### Task to carry out
Line by line, reproduce exactly the beginning of the listing below, ending with the line that contains "sc.view_settings.exposure = -0.13" and adding nothing.

(Stored items from a collection)
--

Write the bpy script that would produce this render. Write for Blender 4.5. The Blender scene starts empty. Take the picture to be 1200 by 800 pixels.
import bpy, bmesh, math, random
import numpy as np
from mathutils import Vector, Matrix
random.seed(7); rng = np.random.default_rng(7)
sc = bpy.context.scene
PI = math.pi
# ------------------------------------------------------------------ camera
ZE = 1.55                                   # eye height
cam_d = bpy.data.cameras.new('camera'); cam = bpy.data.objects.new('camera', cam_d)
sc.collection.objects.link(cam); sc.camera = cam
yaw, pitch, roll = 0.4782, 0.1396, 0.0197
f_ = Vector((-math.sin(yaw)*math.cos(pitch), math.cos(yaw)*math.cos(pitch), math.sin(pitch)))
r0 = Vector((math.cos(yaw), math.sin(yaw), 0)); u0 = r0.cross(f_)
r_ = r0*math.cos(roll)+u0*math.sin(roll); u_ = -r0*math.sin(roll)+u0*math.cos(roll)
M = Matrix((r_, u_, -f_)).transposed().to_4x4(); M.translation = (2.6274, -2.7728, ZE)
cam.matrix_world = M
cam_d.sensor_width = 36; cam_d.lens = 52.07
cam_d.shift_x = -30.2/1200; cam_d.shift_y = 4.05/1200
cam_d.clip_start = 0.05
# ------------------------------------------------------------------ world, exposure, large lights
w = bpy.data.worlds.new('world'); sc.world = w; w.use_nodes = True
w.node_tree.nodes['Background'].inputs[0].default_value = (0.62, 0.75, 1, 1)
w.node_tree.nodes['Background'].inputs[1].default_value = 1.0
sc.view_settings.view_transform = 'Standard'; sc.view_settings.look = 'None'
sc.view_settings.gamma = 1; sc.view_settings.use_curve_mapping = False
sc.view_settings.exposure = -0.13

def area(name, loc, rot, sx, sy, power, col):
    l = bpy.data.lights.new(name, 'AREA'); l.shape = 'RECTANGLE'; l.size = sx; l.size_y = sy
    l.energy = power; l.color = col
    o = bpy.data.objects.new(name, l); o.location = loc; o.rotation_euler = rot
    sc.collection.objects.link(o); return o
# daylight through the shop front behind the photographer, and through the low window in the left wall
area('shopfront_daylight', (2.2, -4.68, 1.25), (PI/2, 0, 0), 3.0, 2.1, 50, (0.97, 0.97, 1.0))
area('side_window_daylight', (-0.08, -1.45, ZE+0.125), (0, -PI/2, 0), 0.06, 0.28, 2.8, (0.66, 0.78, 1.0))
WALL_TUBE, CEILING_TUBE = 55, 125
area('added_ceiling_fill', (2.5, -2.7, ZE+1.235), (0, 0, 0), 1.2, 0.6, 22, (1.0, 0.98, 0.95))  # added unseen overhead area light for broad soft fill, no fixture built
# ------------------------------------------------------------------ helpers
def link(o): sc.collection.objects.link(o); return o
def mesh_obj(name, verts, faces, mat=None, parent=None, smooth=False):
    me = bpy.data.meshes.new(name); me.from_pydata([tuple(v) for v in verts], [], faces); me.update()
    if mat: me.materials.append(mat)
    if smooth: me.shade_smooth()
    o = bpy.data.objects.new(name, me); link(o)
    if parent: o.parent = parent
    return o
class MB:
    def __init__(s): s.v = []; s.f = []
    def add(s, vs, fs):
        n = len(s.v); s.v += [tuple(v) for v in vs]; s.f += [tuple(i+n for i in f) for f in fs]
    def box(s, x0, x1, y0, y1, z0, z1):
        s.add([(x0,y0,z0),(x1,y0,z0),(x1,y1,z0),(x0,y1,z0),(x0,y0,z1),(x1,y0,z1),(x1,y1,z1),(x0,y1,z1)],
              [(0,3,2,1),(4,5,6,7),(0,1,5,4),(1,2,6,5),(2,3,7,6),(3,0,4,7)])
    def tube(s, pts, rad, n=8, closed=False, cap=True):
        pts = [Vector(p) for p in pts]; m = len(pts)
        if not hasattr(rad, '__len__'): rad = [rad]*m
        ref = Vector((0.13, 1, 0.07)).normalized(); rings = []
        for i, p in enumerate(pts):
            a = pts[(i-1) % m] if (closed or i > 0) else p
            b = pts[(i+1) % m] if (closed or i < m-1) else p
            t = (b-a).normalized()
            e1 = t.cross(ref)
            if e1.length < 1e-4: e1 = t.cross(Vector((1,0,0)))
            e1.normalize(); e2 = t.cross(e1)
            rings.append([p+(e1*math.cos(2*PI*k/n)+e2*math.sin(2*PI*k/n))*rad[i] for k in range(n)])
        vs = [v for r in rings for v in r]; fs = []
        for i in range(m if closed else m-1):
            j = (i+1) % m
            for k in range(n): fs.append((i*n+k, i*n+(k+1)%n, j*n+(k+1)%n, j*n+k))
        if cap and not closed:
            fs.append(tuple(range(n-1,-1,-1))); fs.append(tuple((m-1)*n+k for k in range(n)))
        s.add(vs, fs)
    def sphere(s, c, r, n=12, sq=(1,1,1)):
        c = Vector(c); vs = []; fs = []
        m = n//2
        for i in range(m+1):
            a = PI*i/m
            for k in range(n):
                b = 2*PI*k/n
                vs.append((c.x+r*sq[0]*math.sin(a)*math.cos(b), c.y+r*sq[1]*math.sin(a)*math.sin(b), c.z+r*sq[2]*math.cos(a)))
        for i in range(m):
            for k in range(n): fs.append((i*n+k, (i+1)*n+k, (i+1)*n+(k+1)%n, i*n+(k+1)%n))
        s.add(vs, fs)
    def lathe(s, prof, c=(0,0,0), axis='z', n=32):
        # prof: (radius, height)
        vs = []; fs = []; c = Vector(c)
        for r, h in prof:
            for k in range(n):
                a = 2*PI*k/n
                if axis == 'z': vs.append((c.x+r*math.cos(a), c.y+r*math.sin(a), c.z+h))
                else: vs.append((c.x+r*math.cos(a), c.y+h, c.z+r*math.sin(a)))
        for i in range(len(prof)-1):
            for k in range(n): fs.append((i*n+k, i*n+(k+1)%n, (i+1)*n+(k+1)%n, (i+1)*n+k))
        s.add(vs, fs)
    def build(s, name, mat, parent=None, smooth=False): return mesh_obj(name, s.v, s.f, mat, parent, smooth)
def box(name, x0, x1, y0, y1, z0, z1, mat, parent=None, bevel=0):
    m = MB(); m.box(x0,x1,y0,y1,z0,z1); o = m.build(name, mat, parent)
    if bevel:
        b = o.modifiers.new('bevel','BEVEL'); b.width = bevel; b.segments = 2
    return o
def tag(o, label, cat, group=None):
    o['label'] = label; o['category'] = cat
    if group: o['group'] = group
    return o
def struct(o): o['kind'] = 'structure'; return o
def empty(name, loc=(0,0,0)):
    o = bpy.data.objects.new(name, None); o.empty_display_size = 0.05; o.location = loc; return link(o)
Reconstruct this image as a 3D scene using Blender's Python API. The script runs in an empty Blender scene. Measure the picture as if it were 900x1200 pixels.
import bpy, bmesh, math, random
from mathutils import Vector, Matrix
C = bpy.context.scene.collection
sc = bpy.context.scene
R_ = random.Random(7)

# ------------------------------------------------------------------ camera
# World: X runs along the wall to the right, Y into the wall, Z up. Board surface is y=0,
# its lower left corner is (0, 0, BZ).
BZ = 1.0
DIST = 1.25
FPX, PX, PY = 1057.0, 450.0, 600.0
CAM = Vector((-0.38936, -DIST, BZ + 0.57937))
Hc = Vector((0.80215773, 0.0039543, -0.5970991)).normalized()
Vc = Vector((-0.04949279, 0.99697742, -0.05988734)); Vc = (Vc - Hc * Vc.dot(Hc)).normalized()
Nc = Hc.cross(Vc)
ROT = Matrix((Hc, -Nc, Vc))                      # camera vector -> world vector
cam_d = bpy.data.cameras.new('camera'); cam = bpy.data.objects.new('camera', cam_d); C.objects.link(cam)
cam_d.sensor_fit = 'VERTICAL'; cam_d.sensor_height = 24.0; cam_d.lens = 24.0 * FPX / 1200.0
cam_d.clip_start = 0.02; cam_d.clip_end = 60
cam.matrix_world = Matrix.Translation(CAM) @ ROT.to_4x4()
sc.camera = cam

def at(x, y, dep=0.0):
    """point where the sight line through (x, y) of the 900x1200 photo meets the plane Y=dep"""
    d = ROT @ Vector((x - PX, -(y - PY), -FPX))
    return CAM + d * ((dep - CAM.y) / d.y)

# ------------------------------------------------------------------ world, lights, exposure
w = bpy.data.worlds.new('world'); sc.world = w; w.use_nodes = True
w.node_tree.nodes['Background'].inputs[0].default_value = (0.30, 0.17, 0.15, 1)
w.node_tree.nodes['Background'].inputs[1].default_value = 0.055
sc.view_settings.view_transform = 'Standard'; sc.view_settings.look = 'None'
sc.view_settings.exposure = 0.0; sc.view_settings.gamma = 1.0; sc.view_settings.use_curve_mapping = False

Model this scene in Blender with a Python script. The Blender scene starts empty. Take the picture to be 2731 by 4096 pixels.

--

### Exercise output
Write the bpy script that would produce this render. Write for Blender 4.5. The Blender scene starts empty. Take the picture to be 1200 by 800 pixels.
import bpy, bmesh, math, random
import numpy as np
from mathutils import Vector, Matrix
random.seed(7); rng = np.random.default_rng(7)
sc = bpy.context.scene
PI = math.pi
# ------------------------------------------------------------------ camera
ZE = 1.55                                   # eye height
cam_d = bpy.data.cameras.new('camera'); cam = bpy.data.objects.new('camera', cam_d)
sc.collection.objects.link(cam); sc.camera = cam
yaw, pitch, roll = 0.4782, 0.1396, 0.0197
f_ = Vector((-math.sin(yaw)*math.cos(pitch), math.cos(yaw)*math.cos(pitch), math.sin(pitch)))
r0 = Vector((math.cos(yaw), math.sin(yaw), 0)); u0 = r0.cross(f_)
r_ = r0*math.cos(roll)+u0*math.sin(roll); u_ = -r0*math.sin(roll)+u0*math.cos(roll)
M = Matrix((r_, u_, -f_)).transposed().to_4x4(); M.translation = (2.6274, -2.7728, ZE)
cam.matrix_world = M
cam_d.sensor_width = 36; cam_d.lens = 52.07
cam_d.shift_x = -30.2/1200; cam_d.shift_y = 4.05/1200
cam_d.clip_start = 0.05
# ------------------------------------------------------------------ world, exposure, large lights
w = bpy.data.worlds.new('world'); sc.world = w; w.use_nodes = True
w.node_tree.nodes['Background'].inputs[0].default_value = (0.62, 0.75, 1, 1)
w.node_tree.nodes['Background'].inputs[1].default_value = 1.0
sc.view_settings.view_transform = 'Standard'; sc.view_settings.look = 'None'
sc.view_settings.gamma = 1; sc.view_settings.use_curve_mapping = False
sc.view_settings.exposure = -0.13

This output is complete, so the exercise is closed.